To never come back
Aug. 9th, 2025 12:48 amNot really in a good place mentally, sometimes feeling I'm just one more bad day away from doing something that I'll surely regret.
I've been in a show, a super cool one. I've met some new indie bands and got to see some of my favourites. It was cool. However I think it highlighted how much of a social outcast I am. Ever since that, I've been struggling with socialization (I always did), and it's trully pushing me down into a hole thinking about that.
I'm tired, now very sick too, and overwhelmed as hell. I'm trying my best but I'm just so tired, so, so tired.
I'm sorry there's nothing smart, quirky or fun to say. I wish I could keep my online persona going for a bit longer.

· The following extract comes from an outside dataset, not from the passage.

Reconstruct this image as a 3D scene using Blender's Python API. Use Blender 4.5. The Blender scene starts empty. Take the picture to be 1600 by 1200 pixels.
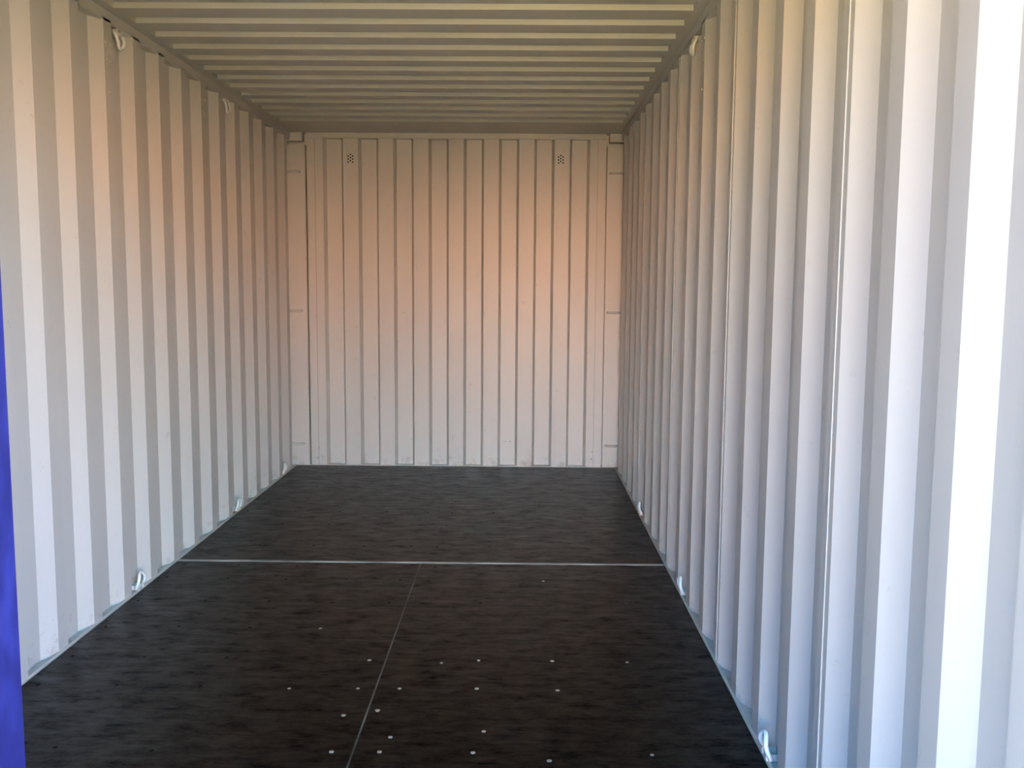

To try and not be so negative, I can say that I've really enjoyed the time I got to spend with other people. The smallest conversations are bringing me genuine joy, even if they make me feel awful sometimes. There's much about me I'd wish to change right now, but if I can't do that, then I guess I'll have to just suck it up sometime soon.
Not now, though. For now, opening my eyes hurt. My throat is sore, my nose is runny and I feel weak.
Perhaps that is a problem for another time, another me.
Then I'll just leave it at that and, say my goodbyes to the me that's this sad piece of nothing.
When you next hear of me, I hope I'll already be someone different.